Ces exemples montrent que l’on a cherché à procédurer le traitement d’incidents et évité « d’entrer en crise » trop souvent.
Quand sommes-nous en crise ?
La crise est la conséquence d’un incident trop fort (un « sinistre ») qui n’est pas traitable par les circuits habituels de traitement d’incidents :
- Soit parce que l’incident est trop violent (explosion de gaz dans tout le quartier, les tours jumelles à New-York, …)
- Soit parce que les incidents sont trop nombreux (tous les serveurs atteints par un malware, tous les réseaux coupés, …)
- Soit parce que le niveau de décision nécessaire dépasse le management local (décision de passage en mode secours ? activation d’un Plan de reprise, priorités entre clients ?…)

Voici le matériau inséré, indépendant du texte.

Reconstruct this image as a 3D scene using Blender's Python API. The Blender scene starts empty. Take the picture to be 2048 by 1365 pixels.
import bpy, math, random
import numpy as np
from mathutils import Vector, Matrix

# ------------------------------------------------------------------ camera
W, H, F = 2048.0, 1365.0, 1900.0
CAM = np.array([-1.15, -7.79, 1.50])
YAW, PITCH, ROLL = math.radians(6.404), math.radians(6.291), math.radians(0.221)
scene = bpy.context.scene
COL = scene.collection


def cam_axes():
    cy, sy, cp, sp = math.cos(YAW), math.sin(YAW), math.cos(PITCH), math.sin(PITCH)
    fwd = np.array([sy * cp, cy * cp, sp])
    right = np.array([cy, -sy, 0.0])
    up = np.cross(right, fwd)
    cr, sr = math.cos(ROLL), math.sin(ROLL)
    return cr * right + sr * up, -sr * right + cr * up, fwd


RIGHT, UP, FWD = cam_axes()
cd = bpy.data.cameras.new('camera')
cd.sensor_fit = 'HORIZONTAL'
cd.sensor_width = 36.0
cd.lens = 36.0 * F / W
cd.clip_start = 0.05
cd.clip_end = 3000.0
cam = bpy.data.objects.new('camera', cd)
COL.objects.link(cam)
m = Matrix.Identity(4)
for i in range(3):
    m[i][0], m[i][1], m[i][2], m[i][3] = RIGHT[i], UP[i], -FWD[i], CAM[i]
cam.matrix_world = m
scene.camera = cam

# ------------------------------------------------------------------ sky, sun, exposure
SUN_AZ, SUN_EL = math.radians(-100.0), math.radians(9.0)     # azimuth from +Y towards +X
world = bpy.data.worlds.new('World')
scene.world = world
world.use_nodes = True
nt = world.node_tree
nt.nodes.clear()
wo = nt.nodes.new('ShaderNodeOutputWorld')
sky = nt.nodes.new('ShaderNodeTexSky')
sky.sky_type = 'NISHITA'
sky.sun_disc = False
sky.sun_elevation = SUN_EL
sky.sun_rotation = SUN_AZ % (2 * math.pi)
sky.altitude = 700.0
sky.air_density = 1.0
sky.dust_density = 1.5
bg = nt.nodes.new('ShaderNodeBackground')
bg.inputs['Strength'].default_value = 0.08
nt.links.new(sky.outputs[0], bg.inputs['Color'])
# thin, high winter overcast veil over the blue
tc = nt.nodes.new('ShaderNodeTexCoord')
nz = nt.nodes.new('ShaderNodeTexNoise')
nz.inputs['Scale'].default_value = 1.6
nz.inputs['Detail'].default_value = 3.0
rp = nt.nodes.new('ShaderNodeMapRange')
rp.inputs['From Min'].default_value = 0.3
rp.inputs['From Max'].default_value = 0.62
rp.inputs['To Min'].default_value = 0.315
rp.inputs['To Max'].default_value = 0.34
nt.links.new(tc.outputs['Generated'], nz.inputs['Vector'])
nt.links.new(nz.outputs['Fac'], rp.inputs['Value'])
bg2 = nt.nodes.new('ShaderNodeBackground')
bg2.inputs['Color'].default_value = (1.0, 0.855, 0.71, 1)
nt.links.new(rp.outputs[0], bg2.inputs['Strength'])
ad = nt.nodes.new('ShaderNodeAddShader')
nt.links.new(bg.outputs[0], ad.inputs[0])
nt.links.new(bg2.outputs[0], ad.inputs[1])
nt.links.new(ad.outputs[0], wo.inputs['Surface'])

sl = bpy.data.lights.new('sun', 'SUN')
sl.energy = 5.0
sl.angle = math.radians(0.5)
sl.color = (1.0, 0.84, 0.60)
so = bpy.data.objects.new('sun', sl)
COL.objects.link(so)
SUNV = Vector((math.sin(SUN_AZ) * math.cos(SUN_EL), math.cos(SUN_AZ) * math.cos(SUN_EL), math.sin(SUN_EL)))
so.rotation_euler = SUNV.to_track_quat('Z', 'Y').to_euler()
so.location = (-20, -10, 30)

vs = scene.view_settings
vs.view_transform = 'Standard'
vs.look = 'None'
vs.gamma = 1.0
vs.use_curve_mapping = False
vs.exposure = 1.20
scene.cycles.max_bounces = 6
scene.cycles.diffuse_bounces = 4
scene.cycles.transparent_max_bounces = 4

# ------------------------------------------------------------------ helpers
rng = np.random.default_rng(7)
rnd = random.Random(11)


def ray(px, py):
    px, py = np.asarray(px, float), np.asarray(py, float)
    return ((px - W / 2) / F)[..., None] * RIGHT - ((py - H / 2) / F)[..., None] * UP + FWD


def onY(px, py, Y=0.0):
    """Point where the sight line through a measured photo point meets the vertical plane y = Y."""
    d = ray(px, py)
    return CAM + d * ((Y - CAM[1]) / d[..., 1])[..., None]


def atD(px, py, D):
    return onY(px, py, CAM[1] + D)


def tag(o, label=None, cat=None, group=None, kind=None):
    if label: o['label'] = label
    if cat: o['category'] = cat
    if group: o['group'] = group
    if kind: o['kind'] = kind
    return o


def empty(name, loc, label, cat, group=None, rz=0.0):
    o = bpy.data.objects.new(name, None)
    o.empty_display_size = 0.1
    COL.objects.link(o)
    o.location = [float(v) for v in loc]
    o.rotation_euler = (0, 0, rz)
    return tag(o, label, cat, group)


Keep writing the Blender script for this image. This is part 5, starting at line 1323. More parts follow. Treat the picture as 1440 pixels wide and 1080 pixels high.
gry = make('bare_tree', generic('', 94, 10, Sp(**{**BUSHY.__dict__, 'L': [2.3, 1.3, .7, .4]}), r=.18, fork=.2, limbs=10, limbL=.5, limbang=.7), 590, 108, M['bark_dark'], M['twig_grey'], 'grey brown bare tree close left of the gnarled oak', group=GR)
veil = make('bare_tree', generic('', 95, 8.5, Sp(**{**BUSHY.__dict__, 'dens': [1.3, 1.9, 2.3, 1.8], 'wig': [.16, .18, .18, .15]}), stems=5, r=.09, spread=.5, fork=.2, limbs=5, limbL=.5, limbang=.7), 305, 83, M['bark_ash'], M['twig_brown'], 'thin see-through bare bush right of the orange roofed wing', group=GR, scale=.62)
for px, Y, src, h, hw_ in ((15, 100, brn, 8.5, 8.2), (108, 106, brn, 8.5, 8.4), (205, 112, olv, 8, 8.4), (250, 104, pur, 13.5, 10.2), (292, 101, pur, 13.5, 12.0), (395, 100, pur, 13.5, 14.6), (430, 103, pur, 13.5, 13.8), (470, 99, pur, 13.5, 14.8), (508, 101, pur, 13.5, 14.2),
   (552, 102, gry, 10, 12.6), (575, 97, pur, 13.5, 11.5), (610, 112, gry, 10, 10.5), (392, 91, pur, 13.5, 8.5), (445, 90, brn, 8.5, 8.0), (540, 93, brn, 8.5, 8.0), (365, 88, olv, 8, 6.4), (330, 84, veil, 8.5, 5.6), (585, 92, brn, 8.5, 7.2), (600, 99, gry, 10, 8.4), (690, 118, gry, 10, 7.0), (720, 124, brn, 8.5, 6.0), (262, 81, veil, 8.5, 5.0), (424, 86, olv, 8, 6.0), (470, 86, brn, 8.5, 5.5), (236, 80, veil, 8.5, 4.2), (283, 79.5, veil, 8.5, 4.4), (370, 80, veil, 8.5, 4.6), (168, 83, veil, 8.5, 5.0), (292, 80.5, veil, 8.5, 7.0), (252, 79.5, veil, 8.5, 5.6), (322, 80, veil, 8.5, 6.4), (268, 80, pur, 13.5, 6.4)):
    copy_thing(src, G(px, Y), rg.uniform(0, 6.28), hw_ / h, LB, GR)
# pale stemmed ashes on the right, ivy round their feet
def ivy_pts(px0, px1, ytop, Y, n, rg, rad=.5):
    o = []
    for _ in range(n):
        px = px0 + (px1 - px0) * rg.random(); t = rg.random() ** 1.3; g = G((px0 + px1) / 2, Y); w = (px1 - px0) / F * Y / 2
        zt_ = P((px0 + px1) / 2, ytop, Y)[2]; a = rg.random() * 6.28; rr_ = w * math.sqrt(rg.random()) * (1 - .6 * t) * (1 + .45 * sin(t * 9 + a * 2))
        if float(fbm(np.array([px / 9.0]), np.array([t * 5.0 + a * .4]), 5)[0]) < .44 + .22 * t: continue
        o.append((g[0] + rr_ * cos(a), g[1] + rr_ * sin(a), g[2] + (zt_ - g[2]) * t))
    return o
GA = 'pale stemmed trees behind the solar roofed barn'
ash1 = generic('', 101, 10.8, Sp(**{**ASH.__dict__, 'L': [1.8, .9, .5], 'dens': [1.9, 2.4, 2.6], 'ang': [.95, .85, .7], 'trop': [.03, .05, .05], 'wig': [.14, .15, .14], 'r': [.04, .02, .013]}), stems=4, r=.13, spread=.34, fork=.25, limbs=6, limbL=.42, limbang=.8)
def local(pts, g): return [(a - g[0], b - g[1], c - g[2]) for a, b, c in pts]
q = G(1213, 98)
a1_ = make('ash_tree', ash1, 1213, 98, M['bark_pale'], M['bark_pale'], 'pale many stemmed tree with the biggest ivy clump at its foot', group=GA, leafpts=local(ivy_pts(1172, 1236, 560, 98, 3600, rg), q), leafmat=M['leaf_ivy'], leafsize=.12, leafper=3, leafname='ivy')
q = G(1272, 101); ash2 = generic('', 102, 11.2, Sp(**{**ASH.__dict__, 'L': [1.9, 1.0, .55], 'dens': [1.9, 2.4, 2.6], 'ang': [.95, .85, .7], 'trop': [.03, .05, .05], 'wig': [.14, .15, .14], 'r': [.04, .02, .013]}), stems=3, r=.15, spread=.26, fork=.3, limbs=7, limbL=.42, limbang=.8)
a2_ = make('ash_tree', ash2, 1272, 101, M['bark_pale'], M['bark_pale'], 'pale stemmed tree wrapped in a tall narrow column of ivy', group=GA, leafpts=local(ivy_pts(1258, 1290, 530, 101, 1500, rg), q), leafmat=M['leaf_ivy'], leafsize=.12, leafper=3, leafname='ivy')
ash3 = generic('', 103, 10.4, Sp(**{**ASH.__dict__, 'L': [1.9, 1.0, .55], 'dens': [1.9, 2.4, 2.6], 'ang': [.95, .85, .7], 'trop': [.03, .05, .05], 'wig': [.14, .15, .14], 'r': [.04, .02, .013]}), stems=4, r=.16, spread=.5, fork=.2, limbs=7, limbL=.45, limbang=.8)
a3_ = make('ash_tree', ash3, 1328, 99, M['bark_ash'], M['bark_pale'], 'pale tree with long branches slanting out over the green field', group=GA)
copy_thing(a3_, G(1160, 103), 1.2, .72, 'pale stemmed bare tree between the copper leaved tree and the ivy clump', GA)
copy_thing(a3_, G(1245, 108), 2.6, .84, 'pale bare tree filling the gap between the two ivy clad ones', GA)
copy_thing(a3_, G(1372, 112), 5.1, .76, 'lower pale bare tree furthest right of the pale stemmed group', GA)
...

Dans tous les cas, le fonctionnement normal ne suffit plus ou ne peut plus opérer efficacement. Il faut « agir autrement » et décider dans un environnement totalement nouveau. Si on ne le fait pas, l’entreprise risque de ressembler à la fourmilière dans laquelle on a mis un coup de pied…
La situation de crise va donc nécessiter pour en sortir de quitter le « mode de fonctionnement habituel » de la société et d’activer une « cellule de crise » qui gérera un mode de fonctionnement inhabituel.
Le passage en « mode crise » et l’adaptation de la cellule au sinistre
A partir de ce qui précède, on peut lister quelques critères permettant d’estimer qu’il convient de « passer en mode gestion de crise » et de constituer une cellule adaptée.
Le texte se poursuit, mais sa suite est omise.